In 2005, she founded Fifth House Ensemble, a Chicago-based chamber group that has spent 20 years pushing the boundaries of artistic col­laboration. Musicians joined forces with danc­ers, actors, graphic novelists, video game de­signers, bluegrass bands, and more, to explore what music could do—and who it could reach.

Today, Ngan is four years into her role as president and CEO of the American Compos­ers Orchestra (ACO), where she’s leading a national movement to connect composers, orchestras, and communities in deeper, more transformational ways, while asking how cre­ative practices can advance societal goals. Under her leadership, ACO is reimagining orchestral music as a space not just for lis­tening, but for public dialogue and creativity.

“Artists are witnesses to our time,” she says, “but they are also an incredible source of in­vitation for the public to express themselves and to see and hear one another in new and meaningful ways.”

Through it all, Eastman remains a constant thread.

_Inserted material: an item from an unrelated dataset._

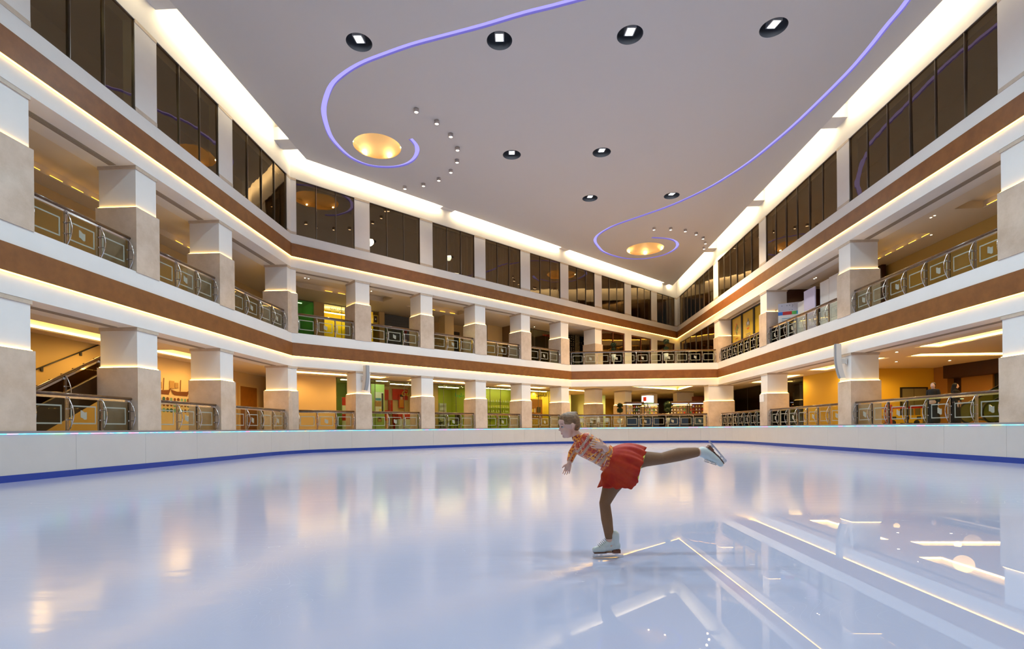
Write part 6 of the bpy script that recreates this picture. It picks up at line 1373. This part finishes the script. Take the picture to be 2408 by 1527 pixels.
# skates
WLEA = pbr('white_boot_leather', (0.62, 0.68, 0.66), 0.28, noise=0.05, nscale=8); HEELM = pbr('brown_heel', (0.16, 0.05, 0.02), 0.4); LACE = pbr('lace', (0.42, 0.42, 0.38), 0.6)
def skate(T, par, nm, cuff=None):
    """T maps skate space (x toe-wards, y side, z up from the blade edge) to the world"""
    def W(x, y, z): return T @ Vector((x, y, z))
    R3 = T.to_3x3()
    bt = (cuff or [cap_mesh(W(-0.045, 0, 0.105), W(-0.040, 0, 0.185), 0.040, 0.048)])+[cap_mesh(W(-0.040, 0, 0.093), W(0.060, 0, 0.078), 0.036, 0.034), cap_mesh(W(0.060, 0, 0.077), W(0.128, 0, 0.068), 0.036, 0.027),
          cap_mesh(W(-0.03, 0, 0.14 if not cuff else 0.118), W(0.055, 0, 0.088), 0.040, 0.032), ell_mesh(W(-0.068, 0, 0.095), (0.026, 0.032, 0.035), R3)]
    b = union('skate', bt, 0.005, WLEA, 4, par); b['label'] = nm; air = cuff is not None
    m = MB()
    def bx(x0, x1, y0, y1, za, zb):
        n0 = len(m.v)
        for z in (za, zb):
            for (x, y) in ((x0, y0), (x1, y0), (x1, y1), (x0, y1)): m.v.append(tuple(W(x, y, z)))
        for f in ((0,3,2,1), (4,5,6,7), (0,1,5,4), (1,2,6,5), (2,3,7,6), (3,0,4,7)): m.f.append(tuple(n0+i for i in f)); m.m.append(0); m.sm.append(False)
    bx(-0.088, -0.025, -0.026, 0.026, 0.036, 0.066); m.build('heel', HEELM, b, label='brown heel block')
    m = MB(); bx(-0.09, 0.145, -0.030, 0.030, 0.032, 0.040) if False else bx(-0.02, 0.142, -0.026, 0.026, 0.043, 0.048); m.build('sole', HEELM, b)
    m = MB(); bx(-0.120, 0.150, -0.002, 0.002, 0.0, 0.016); bx(0.125, 0.150, -0.003, 0.003, 0.010, 0.030)
    bx(-0.075, -0.045, -0.004, 0.004, 0.014, 0.036); bx(0.065, 0.085, -0.004, 0.004, 0.014, 0.038); bx(0.105, 0.120, -0.004, 0.004, 0.014, 0.038)
    bx(-0.09, -0.02, -0.022, 0.022, 0.033, 0.037); bx(0.03, 0.14, -0.022, 0.022, 0.034, 0.038); m.build('blade', STEEL, b, label='steel blade')
    m = MB()
    for k in range(9):
        t = k/8; x = 0.085-0.085*t; z = 0.112+0.10*t*t if t < .5 else 0.106+0.088*t
        cx_, cz_ = 0.098-0.094*t, (0.107+0.078*t) if not air else (0.107+0.058*t)
        m.tube([tuple(W(cx_-0.008, -0.024, cz_-0.014)), tuple(W(cx_+0.004, -0.010, cz_+0.006)), tuple(W(cx_+0.006, 0.010, cz_+0.006)), tuple(W(cx_-0.008, 0.024, cz_-0.014))], 0.0026, 6)
    m.build('laces', LACE, b); return b
# standing skate: toe to the left
sT = gp(1434, 1314, 0.02); T1 = Matrix.Translation((sT.x, sT.y, 0.004)) @ Matrix.Rotation(radians(180+6), 4, 'Z') @ Matrix.Scale(1.06, 4)
skate(T1, girl, 'white figure skate on the ice')
# trailing skate: toe down to the right, sole facing up and back
xd = Vector((0.65, 0.05, -0.76)).normalized(); zd = Vector((-0.76, 0.0, -0.65)); zd = (zd-xd*zd.dot(xd)).normalized()
yd = zd.cross(xd).normalized(); SS = 0.92
R2 = Matrix((xd, yd, zd)).transposed().to_4x4()
T2 = Matrix.Translation(gp(1682, 1068.5, 0.01)-xd*0.02*SS-zd*0.046*SS) @ R2 @ Matrix.Scale(SS, 4)
skate(T2, girl, 'white figure skate in the air', [cap_mesh(T2 @ Vector((-0.040, 0, 0.110)), gp(1652, 1063.5, 0.01), 0.046, 0.049)])
# rhinestones on the near side of the top
dg = bpy.context.evaluated_depsgraph_get()
bm_ = bmesh.new(); bm_.from_mesh(top.data); tree = BVHTree.FromBMesh(bm_); bm_.free()
m = MB(); cnt = 0
for (a, b, k) in (((1405, 1062), (1380, 1082), 15), ((1421, 1067), (1402, 1094), 15), ((1431, 1071), (1420, 1096), 12), ((1426, 1063), (1410, 1096), 0), ((1352, 1048), (1362, 1076), 8), ((1360, 1036), (1372, 1074), 10), ((1381, 1026), (1372, 1052), 8)):
    for i in range(k):
        t = i/max(1, k-1); P = gp(a[0]+(b[0]-a[0])*t, a[1]+(b[1]-a[1])*t, -0.6); P0 = Vector((0, 0, EYE)); dd = (P-P0).normalized()
        h = tree.ray_cast(P0, dd)
        if h[0] is not None: m.ball(tuple(h[0]), 0.0036, 6, 4)
rs = m.build('rhinestones', pbr('rhinestone', (0.9, 0.88, 0.95), 0.05, spec=1.0, emis=(1, 1, 1), estr=0.0), girl); rs['label'] = 'rows of rhinestones'; rs['kind'] = 'stuff'
#PART7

From performing in a concert honor­ing Bonita Boyd’s 40th anniversary in 2017 to mentoring students and helping launch the Institute for Music Leadership’s (IML) online master’s in music leadership, her in­volvement has come full circle. “When [IML Director and 2003 Eastman alum] Rachel Roberts called me,” Ngan says. “It was such a great opportunity to come back on faculty and create a class that was all about imagina­tion and new ideas and making those ideas real in the world.”

This thinking has helped Ngan reframe the idea of success. No longer worried about eating pasta every day, she, like many alumni before and after, has written a story that re­flects an ethos that values artistic excellence alongside a spirit of experimentation.

 Ngan performing with Fifth House Ensemble

REFRAMING SUCCESS: Ngan performing with Fifth House Ensemble at the Studebaker Theater in Chicago.

Eastman alumni around the world con­tinue to challenge the idea that success can only be found behind a music stand or in an audition room. Their paths—and the spirit behind it—is a reminder that music, when embraced fully, can lead just about anywhere.